Dear sister (or brother), if you belong to God, you will never fall out of His hand. You will never be big enough to thwart His will, or ruin His ability to use your life for His glory. There is always a plan. Even in the silence.
While you wait for God’s specific calling for your life to come together, the Bible overflows with His clearly revealed general calling for all people. He has called us to holiness (I Thess 4:7), to share the gospel of Christ (Matt 28:18-20), to be filled with the Spirit (Eph 5:18), to love and forgive like Christ (Jn 13:34, Eph 4:32) to rejoice always, pray without ceasing, and give thanks in all circumstances (I Thess 5:15-18). God has called us to Himself. To a relationship with Him, in which we become like Him by His own power and grace. He has called us to surrender, to be at peace with the things we do not know because we are at peace with the One who controls them.

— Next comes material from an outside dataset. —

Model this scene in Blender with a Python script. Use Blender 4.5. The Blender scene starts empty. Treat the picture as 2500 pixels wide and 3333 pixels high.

Lest you think I am writing this from a position of great comfort and security, I am not. I am writing it from Joseph’s cell–from that place of quiet and painful patience. But the more I do what Joseph did–embracing the season, serving the cupbearer and the baker and working with all my heart as unto the Lord–the more I see that this is a place of great freedom. This is the place where fear runs and hides, because it is the place where you finally believe that nothing can separate you from the love of Christ. It is the place where character deepens, faith blossoms, and hope overcomes. It is the very center of God’s will.